** Start of Recorded data **
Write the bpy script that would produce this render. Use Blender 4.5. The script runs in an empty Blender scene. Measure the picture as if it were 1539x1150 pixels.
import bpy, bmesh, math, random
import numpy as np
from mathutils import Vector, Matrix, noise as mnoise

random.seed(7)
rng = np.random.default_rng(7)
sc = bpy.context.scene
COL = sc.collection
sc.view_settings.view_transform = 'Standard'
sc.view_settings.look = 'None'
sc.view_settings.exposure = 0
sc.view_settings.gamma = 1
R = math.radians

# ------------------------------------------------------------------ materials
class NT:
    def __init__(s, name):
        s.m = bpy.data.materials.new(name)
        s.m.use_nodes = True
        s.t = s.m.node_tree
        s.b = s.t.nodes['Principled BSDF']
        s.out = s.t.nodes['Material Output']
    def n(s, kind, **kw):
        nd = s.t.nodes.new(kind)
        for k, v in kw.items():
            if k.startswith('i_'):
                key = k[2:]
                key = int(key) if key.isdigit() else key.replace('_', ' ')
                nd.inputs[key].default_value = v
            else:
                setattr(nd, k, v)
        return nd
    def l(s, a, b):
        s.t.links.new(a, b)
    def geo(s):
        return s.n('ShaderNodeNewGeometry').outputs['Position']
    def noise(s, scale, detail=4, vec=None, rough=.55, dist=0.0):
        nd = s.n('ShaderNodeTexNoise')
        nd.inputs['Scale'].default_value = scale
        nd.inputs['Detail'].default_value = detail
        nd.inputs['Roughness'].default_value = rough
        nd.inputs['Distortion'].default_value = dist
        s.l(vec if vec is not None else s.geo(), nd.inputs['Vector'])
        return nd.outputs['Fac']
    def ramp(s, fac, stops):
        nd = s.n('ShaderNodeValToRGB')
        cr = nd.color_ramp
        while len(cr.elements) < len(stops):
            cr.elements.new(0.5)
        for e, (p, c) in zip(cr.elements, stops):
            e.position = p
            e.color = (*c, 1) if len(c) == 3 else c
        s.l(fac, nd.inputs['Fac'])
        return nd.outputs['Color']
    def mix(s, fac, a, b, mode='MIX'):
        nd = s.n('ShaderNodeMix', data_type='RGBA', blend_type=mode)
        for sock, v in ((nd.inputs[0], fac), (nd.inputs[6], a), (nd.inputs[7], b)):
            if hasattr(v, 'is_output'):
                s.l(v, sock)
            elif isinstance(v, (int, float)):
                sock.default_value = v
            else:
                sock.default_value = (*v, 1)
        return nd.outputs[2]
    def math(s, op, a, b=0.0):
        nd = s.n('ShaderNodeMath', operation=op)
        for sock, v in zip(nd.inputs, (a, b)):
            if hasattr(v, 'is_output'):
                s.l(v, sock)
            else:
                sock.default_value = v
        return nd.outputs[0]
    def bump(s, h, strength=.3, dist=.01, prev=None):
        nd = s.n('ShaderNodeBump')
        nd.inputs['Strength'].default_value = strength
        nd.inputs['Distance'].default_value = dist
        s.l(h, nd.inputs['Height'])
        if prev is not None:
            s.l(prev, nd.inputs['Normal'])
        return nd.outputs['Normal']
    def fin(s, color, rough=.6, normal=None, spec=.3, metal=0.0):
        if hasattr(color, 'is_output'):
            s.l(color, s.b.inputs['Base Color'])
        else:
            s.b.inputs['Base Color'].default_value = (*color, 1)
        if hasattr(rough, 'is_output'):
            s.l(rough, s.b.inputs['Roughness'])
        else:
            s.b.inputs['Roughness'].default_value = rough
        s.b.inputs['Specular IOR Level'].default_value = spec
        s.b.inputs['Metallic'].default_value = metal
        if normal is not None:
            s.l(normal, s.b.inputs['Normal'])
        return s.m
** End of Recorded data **
### Task description:
Quote the data above in full, changing nothing.

### Full solution:
Write the bpy script that would produce this render. Use Blender 4.5. The script runs in an empty Blender scene. Measure the picture as if it were 1539x1150 pixels.
import bpy, bmesh, math, random
import numpy as np
from mathutils import Vector, Matrix, noise as mnoise

random.seed(7)
rng = np.random.default_rng(7)
sc = bpy.context.scene
COL = sc.collection
sc.view_settings.view_transform = 'Standard'
sc.view_settings.look = 'None'
sc.view_settings.exposure = 0
sc.view_settings.gamma = 1
R = math.radians

# ------------------------------------------------------------------ materials
class NT:
    def __init__(s, name):
        s.m = bpy.data.materials.new(name)
        s.m.use_nodes = True
        s.t = s.m.node_tree
        s.b = s.t.nodes['Principled BSDF']
        s.out = s.t.nodes['Material Output']
    def n(s, kind, **kw):
        nd = s.t.nodes.new(kind)
        for k, v in kw.items():
            if k.startswith('i_'):
                key = k[2:]
                key = int(key) if key.isdigit() else key.replace('_', ' ')
                nd.inputs[key].default_value = v
            else:
                setattr(nd, k, v)
        return nd
    def l(s, a, b):
        s.t.links.new(a, b)
    def geo(s):
        return s.n('ShaderNodeNewGeometry').outputs['Position']
    def noise(s, scale, detail=4, vec=None, rough=.55, dist=0.0):
        nd = s.n('ShaderNodeTexNoise')
        nd.inputs['Scale'].default_value = scale
        nd.inputs['Detail'].default_value = detail
        nd.inputs['Roughness'].default_value = rough
        nd.inputs['Distortion'].default_value = dist
        s.l(vec if vec is not None else s.geo(), nd.inputs['Vector'])
        return nd.outputs['Fac']
    def ramp(s, fac, stops):
        nd = s.n('ShaderNodeValToRGB')
        cr = nd.color_ramp
        while len(cr.elements) < len(stops):
            cr.elements.new(0.5)
        for e, (p, c) in zip(cr.elements, stops):
            e.position = p
            e.color = (*c, 1) if len(c) == 3 else c
        s.l(fac, nd.inputs['Fac'])
        return nd.outputs['Color']
    def mix(s, fac, a, b, mode='MIX'):
        nd = s.n('ShaderNodeMix', data_type='RGBA', blend_type=mode)
        for sock, v in ((nd.inputs[0], fac), (nd.inputs[6], a), (nd.inputs[7], b)):
            if hasattr(v, 'is_output'):
                s.l(v, sock)
            elif isinstance(v, (int, float)):
                sock.default_value = v
            else:
                sock.default_value = (*v, 1)
        return nd.outputs[2]
    def math(s, op, a, b=0.0):
        nd = s.n('ShaderNodeMath', operation=op)
        for sock, v in zip(nd.inputs, (a, b)):
            if hasattr(v, 'is_output'):
                s.l(v, sock)
            else:
                sock.default_value = v
        return nd.outputs[0]
    def bump(s, h, strength=.3, dist=.01, prev=None):
        nd = s.n('ShaderNodeBump')
        nd.inputs['Strength'].default_value = strength
        nd.inputs['Distance'].default_value = dist
        s.l(h, nd.inputs['Height'])
        if prev is not None:
            s.l(prev, nd.inputs['Normal'])
        return nd.outputs['Normal']
    def fin(s, color, rough=.6, normal=None, spec=.3, metal=0.0):
        if hasattr(color, 'is_output'):
            s.l(color, s.b.inputs['Base Color'])
        else:
            s.b.inputs['Base Color'].default_value = (*color, 1)
        if hasattr(rough, 'is_output'):
            s.l(rough, s.b.inputs['Roughness'])
        else:
            s.b.inputs['Roughness'].default_value = rough
        s.b.inputs['Specular IOR Level'].default_value = spec
        s.b.inputs['Metallic'].default_value = metal
        if normal is not None:
            s.l(normal, s.b.inputs['Normal'])
        return s.m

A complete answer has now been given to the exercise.